**DIRECTIONS:**
Output exactly the lines from the first one down to the line containing "m = Matrix((rt2, up2, -fw)).transposed().to_4x4();", inclusive.

┌─ STORED DATA

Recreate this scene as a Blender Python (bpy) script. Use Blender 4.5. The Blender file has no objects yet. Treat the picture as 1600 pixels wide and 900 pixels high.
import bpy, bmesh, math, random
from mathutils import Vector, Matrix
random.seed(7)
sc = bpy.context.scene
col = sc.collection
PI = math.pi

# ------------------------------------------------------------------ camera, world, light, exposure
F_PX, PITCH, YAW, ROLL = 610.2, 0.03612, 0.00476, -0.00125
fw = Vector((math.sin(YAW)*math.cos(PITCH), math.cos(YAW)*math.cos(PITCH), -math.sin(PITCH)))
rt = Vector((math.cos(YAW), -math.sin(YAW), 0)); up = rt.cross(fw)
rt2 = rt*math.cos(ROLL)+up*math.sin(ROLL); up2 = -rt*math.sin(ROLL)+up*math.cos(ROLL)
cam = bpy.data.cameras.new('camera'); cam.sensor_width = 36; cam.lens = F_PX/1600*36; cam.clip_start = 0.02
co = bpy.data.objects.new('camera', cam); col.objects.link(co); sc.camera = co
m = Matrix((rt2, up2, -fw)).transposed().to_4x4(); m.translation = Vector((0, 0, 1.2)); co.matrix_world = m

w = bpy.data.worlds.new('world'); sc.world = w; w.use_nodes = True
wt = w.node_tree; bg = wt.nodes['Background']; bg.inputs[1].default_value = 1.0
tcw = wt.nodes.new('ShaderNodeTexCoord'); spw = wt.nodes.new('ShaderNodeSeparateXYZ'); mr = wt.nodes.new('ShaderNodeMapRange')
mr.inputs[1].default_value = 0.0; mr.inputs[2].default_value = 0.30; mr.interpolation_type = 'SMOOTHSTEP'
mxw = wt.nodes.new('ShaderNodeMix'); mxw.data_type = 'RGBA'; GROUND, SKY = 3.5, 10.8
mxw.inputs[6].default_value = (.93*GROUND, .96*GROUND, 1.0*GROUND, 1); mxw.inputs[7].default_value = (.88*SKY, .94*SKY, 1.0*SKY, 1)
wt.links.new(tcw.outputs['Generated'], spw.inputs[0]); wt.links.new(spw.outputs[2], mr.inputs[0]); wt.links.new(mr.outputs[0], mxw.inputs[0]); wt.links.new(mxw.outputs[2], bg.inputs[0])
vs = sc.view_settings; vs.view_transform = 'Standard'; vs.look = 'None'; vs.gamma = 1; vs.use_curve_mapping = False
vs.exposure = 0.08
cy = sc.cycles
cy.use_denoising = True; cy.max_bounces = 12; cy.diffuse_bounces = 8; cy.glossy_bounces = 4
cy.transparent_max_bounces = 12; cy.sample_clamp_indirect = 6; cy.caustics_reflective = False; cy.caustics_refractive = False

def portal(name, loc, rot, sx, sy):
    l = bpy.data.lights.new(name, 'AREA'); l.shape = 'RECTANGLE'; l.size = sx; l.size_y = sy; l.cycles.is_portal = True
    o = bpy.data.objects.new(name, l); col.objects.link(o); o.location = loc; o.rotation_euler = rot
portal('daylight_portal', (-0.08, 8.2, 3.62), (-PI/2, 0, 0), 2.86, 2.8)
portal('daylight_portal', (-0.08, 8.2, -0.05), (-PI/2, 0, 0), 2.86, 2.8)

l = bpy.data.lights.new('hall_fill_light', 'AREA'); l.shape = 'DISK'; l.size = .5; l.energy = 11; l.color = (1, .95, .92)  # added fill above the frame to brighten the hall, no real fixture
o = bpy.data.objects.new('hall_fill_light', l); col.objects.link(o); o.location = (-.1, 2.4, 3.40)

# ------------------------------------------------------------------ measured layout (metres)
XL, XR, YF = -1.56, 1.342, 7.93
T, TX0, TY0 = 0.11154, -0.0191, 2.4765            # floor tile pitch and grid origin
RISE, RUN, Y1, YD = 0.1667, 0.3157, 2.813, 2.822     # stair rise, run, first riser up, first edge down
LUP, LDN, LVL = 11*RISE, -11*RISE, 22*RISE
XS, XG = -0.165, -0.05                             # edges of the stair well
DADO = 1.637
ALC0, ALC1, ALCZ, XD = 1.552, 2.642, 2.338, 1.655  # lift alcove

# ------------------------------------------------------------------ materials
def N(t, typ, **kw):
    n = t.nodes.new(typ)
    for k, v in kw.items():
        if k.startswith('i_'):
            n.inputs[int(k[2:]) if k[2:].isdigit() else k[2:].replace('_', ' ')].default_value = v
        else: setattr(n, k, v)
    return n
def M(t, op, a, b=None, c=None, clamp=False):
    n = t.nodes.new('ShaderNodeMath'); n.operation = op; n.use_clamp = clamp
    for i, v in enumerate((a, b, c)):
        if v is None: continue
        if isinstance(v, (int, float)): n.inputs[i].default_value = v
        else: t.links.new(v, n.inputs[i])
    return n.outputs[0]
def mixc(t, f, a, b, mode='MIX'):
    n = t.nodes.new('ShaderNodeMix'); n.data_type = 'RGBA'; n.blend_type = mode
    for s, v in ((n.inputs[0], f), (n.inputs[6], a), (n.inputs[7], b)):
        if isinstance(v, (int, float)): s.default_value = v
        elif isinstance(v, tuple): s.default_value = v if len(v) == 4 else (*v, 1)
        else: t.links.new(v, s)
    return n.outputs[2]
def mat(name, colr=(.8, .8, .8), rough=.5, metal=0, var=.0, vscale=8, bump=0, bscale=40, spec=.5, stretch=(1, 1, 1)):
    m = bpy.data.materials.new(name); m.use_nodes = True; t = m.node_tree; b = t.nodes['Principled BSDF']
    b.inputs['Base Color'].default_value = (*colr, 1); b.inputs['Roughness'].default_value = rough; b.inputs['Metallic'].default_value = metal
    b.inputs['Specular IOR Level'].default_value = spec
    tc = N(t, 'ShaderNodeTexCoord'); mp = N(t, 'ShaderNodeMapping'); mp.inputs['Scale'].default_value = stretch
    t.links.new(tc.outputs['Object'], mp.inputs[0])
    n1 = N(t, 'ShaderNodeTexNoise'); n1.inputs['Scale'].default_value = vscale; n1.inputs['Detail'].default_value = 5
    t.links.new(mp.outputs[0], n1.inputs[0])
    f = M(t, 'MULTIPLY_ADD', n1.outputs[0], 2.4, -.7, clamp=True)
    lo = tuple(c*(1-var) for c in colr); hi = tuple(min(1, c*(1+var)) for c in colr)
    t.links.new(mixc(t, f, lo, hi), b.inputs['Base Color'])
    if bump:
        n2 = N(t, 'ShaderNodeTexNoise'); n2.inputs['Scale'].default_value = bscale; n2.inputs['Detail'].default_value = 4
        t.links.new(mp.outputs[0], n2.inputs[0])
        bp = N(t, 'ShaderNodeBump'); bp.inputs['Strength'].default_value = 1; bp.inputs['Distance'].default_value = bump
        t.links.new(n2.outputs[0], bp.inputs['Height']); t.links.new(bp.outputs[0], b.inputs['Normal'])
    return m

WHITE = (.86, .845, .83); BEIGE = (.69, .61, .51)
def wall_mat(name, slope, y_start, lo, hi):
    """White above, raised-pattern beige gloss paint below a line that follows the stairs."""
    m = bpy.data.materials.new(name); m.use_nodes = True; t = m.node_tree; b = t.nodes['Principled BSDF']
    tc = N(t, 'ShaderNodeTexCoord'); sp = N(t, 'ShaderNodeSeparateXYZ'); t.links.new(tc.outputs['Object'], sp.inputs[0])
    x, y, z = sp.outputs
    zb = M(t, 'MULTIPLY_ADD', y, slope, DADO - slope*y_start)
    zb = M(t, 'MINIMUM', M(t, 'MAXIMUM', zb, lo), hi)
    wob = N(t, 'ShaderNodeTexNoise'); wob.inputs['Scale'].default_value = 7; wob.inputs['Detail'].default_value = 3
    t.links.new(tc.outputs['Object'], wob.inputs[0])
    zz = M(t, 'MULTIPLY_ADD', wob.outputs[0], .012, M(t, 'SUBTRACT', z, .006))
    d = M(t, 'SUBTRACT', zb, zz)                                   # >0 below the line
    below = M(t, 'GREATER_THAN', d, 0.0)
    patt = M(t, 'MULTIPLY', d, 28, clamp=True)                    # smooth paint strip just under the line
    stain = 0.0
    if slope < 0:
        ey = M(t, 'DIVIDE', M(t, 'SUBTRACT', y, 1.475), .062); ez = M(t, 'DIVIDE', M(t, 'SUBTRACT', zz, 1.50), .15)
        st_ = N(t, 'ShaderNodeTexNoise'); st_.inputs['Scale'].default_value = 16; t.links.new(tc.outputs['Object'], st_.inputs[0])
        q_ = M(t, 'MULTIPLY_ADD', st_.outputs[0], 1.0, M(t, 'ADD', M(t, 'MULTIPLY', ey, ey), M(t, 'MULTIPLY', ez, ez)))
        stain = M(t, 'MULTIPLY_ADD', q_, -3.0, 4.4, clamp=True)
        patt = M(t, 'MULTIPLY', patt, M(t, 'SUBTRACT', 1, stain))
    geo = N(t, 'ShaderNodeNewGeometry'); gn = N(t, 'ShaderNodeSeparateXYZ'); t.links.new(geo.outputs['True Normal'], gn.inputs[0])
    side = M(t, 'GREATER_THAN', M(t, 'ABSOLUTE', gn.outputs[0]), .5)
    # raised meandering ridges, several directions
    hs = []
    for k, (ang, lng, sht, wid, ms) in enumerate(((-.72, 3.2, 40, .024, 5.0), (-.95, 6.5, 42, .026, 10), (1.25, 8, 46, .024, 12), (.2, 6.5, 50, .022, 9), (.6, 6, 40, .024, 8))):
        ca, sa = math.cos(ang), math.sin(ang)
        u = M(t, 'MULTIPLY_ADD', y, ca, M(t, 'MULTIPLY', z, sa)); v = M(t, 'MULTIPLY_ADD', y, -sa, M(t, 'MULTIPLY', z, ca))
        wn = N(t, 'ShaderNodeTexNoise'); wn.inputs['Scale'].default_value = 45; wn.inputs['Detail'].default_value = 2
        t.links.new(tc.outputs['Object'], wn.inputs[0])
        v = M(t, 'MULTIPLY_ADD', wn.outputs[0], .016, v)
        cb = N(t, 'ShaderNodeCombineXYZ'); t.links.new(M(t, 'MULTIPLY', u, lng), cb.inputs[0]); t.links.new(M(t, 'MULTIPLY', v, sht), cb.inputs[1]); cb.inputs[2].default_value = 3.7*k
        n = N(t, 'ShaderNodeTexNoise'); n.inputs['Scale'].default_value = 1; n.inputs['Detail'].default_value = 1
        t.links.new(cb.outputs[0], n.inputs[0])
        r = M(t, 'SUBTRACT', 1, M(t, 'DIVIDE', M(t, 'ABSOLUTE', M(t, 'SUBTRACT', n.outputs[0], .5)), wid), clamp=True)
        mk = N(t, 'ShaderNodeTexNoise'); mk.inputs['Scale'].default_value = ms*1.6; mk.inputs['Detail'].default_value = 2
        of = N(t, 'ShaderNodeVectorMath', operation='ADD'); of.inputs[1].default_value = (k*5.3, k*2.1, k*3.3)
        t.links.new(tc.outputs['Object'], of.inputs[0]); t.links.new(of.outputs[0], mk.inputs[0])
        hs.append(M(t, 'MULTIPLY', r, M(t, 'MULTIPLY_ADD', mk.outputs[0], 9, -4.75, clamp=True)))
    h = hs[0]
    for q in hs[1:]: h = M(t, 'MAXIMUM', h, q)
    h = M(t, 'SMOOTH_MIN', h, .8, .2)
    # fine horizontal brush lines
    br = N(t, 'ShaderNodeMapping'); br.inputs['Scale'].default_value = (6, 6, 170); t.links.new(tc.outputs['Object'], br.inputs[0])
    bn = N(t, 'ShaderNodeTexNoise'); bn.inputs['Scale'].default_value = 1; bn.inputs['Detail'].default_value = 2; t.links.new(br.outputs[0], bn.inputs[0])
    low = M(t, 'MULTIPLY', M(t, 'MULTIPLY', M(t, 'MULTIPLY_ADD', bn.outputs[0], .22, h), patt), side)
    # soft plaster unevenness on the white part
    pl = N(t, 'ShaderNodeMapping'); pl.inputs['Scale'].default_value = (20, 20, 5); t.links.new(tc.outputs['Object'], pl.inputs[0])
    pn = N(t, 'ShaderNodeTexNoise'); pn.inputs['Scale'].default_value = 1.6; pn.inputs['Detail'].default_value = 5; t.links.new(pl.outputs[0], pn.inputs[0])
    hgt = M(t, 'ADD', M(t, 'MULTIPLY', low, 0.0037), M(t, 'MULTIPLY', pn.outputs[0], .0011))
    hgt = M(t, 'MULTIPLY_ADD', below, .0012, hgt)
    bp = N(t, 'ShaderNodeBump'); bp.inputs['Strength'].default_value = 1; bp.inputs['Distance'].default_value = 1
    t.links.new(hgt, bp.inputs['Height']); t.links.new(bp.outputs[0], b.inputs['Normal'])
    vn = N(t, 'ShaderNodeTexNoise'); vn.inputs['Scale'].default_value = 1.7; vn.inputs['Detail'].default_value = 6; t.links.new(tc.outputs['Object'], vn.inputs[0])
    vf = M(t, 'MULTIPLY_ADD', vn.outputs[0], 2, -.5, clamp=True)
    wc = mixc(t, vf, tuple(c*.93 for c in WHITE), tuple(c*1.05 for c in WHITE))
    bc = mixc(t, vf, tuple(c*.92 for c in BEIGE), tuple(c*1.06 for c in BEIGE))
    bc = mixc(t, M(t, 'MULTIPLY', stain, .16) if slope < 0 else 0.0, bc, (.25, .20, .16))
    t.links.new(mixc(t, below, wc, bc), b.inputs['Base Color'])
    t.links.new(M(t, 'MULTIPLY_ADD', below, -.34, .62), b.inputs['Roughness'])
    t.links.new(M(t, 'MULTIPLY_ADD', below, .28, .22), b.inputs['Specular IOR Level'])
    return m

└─

**RESPONSE TO THE TASK:**
Recreate this scene as a Blender Python (bpy) script. Use Blender 4.5. The Blender file has no objects yet. Treat the picture as 1600 pixels wide and 900 pixels high.
import bpy, bmesh, math, random
from mathutils import Vector, Matrix
random.seed(7)
sc = bpy.context.scene
col = sc.collection
PI = math.pi

# ------------------------------------------------------------------ camera, world, light, exposure
F_PX, PITCH, YAW, ROLL = 610.2, 0.03612, 0.00476, -0.00125
fw = Vector((math.sin(YAW)*math.cos(PITCH), math.cos(YAW)*math.cos(PITCH), -math.sin(PITCH)))
rt = Vector((math.cos(YAW), -math.sin(YAW), 0)); up = rt.cross(fw)
rt2 = rt*math.cos(ROLL)+up*math.sin(ROLL); up2 = -rt*math.sin(ROLL)+up*math.cos(ROLL)
cam = bpy.data.cameras.new('camera'); cam.sensor_width = 36; cam.lens = F_PX/1600*36; cam.clip_start = 0.02
co = bpy.data.objects.new('camera', cam); col.objects.link(co); sc.camera = co
m = Matrix((rt2, up2, -fw)).transposed().to_4x4(); m.translation = Vector((0, 0, 1.2)); co.matrix_world = m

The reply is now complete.